Autor: Marcin Banasik
Minister zwrócił się także do prezesa Sądu Rejonowego dla Krakowa Śródmieścia, który sprawuje nadzór administracyjny nad tym komornikiem, o informacje dotyczące przyczyn eksmisji, w związku z którą miało dojść do tragedii, a także ewentualnych skarg na czynności egzekucyjne podejmowane przez komornika.
Do tragedii doszło w piątek ok. godz. 8.30 w bloku przy ul. Na Szaniec, na krakowskim os. Dąbie. Do 57-letniego Piotra K. przyjechała pani komornik z nakazem eksmisji.
Mężczyzna nie chciał jej otworzyć drzwi. Kobieta wróciła do mieszkania ze ślusarzem. W tym czasie Piotr. K. postrzelił się.
- Gdy komornik wszedł już do mieszkania, mężczyzna jeszcze przez chwilę żył, był reanimowany przez osoby uczestniczące w eksmisji, jednak po przyjeździe pogotowia lekarz mógł już tylko stwierdzić zgon - mówi Mariusz Ciarka, rzecznik małopolskiej policji.

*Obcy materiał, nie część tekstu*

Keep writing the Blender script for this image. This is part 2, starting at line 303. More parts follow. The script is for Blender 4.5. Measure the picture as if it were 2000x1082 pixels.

57-latek nie miał pozwolenia na broń. Sąsiedzi mówią, że od jakiegoś czasu Piotr K. chodził na strzelnicę.
Wiadomo też, że miał żonę i czwórkę dzieci. Mieszkał jednak samotnie, odwiedzał go syn, z którym ostatni raz widział się dzień przed samobójstwem.
Postępowanie spadkowe w sprawie mieszkania wszczęto dwa lata temu po śmierci matki 57-latka. Spadkobierczynią lokalu została siostra Piotra K., i to ona wniosła o eksmisje mężczyzny. Lokal nie był zadłużony.
Mężczyzna pracował dorywczo jako mechanik. Wcześniej był agentem ubezpieczeniowym. Zdaniem sąsiadów był spokojny, sympatyczny. W domu nie było alkoholu.
Prokuratura bada okoliczności tej sprawy.